Gill shows himself to be elaborately and unstoppably in love with haiku, with fly-ku, with the Japanese language, with (possibly) flies, and, most of all, getting the message out.

You and I may think there isn't that much to be said about flies and poetry, much less verse on murdering or tolerating them --- but included here is a sizeable collection of ancient poems, including ones on the morality of swatting the little bastards, how to live with them, the use of fly-paper, sagas of weak (and dying) flies, and, incidentally, and most engagingly, the art of translating fly-ku in specific and haiku in general.

Thus this isn't just a book about those boorish creatures that alight on our meat-pie (just as we are biting down on it) but tries, and, I claim, tries successfully to prove to us that there is art in even the most base and banal of objects.

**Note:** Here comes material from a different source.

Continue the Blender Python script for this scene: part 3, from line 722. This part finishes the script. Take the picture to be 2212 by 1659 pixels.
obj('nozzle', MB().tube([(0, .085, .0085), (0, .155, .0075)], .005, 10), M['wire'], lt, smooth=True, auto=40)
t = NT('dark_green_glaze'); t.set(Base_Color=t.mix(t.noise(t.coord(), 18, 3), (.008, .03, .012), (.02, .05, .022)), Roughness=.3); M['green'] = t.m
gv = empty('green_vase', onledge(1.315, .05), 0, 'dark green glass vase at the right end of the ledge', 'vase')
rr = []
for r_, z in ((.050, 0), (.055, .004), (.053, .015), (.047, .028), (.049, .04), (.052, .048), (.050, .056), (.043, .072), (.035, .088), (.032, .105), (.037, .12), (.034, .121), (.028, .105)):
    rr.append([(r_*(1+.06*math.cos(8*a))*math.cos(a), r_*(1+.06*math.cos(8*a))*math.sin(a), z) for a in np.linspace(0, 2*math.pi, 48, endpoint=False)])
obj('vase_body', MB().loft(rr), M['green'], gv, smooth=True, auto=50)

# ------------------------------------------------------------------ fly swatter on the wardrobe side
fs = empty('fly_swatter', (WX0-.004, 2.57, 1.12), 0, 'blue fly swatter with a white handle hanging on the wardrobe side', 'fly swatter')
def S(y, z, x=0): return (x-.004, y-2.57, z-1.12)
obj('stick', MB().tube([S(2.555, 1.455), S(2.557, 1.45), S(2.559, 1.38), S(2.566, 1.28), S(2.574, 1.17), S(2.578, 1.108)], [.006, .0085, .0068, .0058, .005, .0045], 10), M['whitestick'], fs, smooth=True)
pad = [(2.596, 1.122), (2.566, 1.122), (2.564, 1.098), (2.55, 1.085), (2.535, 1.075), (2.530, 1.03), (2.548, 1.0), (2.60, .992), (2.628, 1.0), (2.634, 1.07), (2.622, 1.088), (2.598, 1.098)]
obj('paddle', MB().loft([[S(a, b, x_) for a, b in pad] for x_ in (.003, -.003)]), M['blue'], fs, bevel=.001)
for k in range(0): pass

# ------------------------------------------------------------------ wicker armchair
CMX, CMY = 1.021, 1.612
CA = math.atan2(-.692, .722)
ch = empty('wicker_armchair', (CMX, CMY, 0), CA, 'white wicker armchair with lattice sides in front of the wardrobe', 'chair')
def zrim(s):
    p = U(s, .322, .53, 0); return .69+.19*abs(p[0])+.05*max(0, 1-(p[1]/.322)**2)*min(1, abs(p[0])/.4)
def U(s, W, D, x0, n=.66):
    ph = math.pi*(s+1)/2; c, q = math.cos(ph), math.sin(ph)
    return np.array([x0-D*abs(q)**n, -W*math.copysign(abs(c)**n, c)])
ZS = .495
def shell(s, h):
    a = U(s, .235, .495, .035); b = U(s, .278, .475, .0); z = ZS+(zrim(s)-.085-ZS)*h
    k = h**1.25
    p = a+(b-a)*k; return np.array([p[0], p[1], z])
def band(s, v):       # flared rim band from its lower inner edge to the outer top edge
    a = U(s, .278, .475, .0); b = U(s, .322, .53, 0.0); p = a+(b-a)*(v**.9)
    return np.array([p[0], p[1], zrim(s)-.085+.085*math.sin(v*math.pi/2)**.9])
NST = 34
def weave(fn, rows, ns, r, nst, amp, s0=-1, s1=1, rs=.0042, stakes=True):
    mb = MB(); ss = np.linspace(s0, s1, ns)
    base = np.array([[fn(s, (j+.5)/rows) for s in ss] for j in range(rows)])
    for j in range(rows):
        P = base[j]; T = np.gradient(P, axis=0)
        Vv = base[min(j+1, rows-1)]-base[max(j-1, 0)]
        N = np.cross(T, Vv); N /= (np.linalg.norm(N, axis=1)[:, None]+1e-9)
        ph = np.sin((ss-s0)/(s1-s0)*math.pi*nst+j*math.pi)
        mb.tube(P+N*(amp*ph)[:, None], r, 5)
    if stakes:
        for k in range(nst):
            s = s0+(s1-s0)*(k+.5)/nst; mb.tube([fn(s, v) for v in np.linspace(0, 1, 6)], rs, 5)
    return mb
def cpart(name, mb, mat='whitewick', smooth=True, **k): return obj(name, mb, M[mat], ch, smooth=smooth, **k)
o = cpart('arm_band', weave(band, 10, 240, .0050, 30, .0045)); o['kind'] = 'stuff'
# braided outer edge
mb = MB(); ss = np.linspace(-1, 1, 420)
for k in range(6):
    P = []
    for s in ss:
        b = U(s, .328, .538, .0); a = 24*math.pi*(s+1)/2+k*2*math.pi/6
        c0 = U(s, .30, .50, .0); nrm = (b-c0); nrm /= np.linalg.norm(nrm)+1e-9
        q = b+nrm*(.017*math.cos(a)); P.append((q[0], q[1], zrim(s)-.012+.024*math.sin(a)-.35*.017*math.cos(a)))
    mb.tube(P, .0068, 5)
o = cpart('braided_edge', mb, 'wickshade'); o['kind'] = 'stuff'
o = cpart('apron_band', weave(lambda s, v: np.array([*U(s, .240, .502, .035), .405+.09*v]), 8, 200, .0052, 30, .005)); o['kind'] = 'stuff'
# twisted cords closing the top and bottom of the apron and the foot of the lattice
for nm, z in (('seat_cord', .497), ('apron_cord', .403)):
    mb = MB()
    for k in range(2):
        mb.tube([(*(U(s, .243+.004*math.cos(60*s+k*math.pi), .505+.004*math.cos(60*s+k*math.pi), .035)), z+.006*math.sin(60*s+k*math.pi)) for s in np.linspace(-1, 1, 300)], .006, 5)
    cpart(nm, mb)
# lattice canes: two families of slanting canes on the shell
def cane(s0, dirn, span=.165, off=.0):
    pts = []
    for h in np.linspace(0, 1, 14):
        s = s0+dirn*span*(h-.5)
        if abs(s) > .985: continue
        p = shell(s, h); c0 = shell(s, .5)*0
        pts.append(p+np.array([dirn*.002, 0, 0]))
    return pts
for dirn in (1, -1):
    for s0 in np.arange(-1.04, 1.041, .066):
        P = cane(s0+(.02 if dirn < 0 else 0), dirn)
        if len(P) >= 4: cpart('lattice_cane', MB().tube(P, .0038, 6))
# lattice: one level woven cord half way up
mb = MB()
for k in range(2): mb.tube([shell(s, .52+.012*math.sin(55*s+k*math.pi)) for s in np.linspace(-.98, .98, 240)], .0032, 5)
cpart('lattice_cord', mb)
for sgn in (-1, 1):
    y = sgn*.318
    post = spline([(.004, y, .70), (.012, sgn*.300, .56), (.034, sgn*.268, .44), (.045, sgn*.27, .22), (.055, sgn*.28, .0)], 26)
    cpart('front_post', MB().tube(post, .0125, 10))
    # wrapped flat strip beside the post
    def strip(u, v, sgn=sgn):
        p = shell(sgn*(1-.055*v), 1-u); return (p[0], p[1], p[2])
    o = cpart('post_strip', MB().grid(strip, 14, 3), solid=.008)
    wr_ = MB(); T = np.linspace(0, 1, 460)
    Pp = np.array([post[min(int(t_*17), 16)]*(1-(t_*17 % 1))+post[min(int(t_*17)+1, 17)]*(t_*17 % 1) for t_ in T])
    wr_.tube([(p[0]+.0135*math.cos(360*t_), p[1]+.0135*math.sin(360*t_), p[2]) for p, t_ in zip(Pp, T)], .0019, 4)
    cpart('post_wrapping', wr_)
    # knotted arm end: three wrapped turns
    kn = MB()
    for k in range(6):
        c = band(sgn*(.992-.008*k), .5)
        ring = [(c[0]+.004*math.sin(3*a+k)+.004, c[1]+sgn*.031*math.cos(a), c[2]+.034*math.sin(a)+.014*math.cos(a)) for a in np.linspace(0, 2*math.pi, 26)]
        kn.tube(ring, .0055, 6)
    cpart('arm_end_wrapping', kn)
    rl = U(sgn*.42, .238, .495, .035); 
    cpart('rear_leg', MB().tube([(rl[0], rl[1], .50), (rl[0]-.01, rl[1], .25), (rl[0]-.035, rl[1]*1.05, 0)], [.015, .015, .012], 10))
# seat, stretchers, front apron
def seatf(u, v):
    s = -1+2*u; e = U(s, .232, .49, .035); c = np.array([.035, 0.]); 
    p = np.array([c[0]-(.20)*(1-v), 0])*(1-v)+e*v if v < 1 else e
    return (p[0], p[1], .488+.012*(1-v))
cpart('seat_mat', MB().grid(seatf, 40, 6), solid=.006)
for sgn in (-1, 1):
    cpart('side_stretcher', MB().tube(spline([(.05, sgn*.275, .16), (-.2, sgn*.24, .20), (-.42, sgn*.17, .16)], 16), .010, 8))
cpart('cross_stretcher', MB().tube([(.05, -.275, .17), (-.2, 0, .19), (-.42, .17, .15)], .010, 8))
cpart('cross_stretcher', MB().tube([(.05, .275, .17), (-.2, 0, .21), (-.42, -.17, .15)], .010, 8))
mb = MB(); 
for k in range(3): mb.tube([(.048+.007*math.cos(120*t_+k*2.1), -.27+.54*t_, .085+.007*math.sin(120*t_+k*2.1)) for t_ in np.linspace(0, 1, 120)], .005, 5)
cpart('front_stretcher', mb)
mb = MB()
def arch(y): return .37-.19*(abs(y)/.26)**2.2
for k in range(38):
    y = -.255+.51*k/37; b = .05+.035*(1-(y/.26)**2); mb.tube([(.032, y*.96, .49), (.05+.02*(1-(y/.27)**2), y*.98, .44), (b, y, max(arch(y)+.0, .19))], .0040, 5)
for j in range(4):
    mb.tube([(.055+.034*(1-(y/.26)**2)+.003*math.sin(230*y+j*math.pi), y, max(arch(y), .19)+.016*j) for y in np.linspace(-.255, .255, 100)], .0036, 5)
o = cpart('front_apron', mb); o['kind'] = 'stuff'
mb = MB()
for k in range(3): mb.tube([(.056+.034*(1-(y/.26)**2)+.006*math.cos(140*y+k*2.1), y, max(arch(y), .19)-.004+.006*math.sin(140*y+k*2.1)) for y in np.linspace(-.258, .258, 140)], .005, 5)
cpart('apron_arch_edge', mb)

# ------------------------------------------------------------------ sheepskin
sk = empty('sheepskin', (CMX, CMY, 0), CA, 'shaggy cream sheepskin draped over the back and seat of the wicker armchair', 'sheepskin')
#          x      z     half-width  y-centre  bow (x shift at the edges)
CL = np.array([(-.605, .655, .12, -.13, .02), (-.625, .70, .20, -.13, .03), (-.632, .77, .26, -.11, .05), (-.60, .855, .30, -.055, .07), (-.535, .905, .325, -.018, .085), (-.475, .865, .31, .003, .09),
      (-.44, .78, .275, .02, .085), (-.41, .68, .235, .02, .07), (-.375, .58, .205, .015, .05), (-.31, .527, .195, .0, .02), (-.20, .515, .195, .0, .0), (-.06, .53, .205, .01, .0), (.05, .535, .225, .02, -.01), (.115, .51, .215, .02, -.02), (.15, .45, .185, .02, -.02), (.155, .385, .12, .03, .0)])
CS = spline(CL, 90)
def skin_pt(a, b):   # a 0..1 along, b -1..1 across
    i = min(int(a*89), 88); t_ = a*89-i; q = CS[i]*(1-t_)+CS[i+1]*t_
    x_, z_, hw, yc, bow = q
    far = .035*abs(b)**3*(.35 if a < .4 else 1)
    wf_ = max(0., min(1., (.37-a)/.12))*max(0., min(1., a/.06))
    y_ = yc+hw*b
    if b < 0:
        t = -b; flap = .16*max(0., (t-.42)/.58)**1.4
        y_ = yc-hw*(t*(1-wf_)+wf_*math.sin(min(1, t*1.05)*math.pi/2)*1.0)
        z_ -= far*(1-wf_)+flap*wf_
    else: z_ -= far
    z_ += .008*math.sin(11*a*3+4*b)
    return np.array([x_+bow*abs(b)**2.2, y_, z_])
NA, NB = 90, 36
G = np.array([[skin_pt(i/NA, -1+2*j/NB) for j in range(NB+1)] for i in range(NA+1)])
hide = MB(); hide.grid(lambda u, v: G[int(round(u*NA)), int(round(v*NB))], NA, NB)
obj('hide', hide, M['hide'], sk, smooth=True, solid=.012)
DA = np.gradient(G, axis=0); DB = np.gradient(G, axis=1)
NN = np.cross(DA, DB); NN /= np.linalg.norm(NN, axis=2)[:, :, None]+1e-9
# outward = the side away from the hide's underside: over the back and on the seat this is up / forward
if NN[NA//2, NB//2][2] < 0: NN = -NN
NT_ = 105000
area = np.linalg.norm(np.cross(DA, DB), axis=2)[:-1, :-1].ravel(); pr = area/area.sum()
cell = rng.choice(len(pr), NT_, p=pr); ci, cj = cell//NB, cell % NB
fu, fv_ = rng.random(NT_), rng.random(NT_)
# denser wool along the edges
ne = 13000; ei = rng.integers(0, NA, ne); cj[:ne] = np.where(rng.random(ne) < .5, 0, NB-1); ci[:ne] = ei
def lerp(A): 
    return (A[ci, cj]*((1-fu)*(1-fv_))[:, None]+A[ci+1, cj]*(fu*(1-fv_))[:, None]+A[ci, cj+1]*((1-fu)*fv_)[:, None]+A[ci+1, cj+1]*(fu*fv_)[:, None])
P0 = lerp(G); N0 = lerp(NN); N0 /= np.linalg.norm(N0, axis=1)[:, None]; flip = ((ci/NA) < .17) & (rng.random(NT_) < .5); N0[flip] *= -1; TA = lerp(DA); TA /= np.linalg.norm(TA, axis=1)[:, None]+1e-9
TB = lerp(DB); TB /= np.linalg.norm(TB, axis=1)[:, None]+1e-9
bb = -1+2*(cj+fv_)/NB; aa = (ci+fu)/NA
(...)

"It was old haiku that first captured my heart," Gill tells us in his Forward. Each of the poems appears in this 200+ page volume as follows:

Japanese Characters
A sounding out of the characters
A literal transliteration into English
A more poetic translation
An alternative translation, and
Commentary

An example, chosen at random, from a chapter that deals with "Winter Flies:"
winter flies
sick, he embraces me
very gently

winter flies
sick, we still have
gentle sex

a winter fly
sick, I am gently
screwed.

Then Gill's parse: "When it comes to sex, English is a real problem. It lacks a decent verb. Forgive the last reading, but it reads nicely, I think."

Or this, on "Living with Flies,"

good times:
one more fly, land!
on my rice.

This is followed by six alternative translations, including

times are good!
i welcome yet another
fly to my table

a good year, this!
come join us for dinner
one more fly

prosperity's here
our food can take another
fly with cheer!

Some might think this whole treatise might be gilding the lily, but for those with the patience, the unfolding of 600 variations on a theme, with elegant discourse, is a treat, and, at times, when the author delves into the lively back-and-forth on the internet, the past and present of haiku, or the root and uses of various Japanese words, it becomes quite jolly.

The poems give the author a chance to show his considerable knowledge: "spring wind/guarding our foyer/one fly" leads him to a discussion of Japanese housing. For instance, that all homes, no matter how poor, have a foyer, because it is there one carries out the tradition of taking off your shoes before entering another's house, and the shoes "must have a covered place to wait for their owner."

    Traditional farm houses need it to store tools and small amounts of produce, and it serves as a liminal space to discuss things with shoed members of the family, strangers and others not welcomed in. The spring wind brings living things, visitors.

"It is refreshing to see the fly as a guard rather than something to be guarded against for once."

Gill strikes us as no less than amazing. Why isn't he teaching at Yale, or the University of California, or Tokyo University? His references include no end of obscure Japanese lore, plus quotes and notes from such artists as Clare, Lovelace, Steinbeck, Dumont, Verdi, Satie, Blythe, Shakespeare, Emily Dickinson.

And just to prove he isn't blind to the diverse world of creatures, Gill sent along another hefty volume on haiku. Subject? Sea Cucumbers. It's even fatter (and possibly more fun) than flies, weighing in at slightly less than 500 pages.

Text and footnotes include, but are not limited to, discussion of crab, reincarnation and karma, roasted lobsters, balls, motor oil, guns, gross movies, Freud, wet dreams, vaginas, living stones, whales, starfish, cannibalism, aesthetes, Mandarin Duck, moonshine, Spam (the canned meat), hillbillies, unpolished rice, "cherry shells," and whether "sea slug" is more accurate than "sea cucumbers."

The volume is titled, in typical Gillian fashion, Rise, Ye Sea Slugs --- 1,000 Holothurian Haiku Compiled and Translated by Robin D. Gill.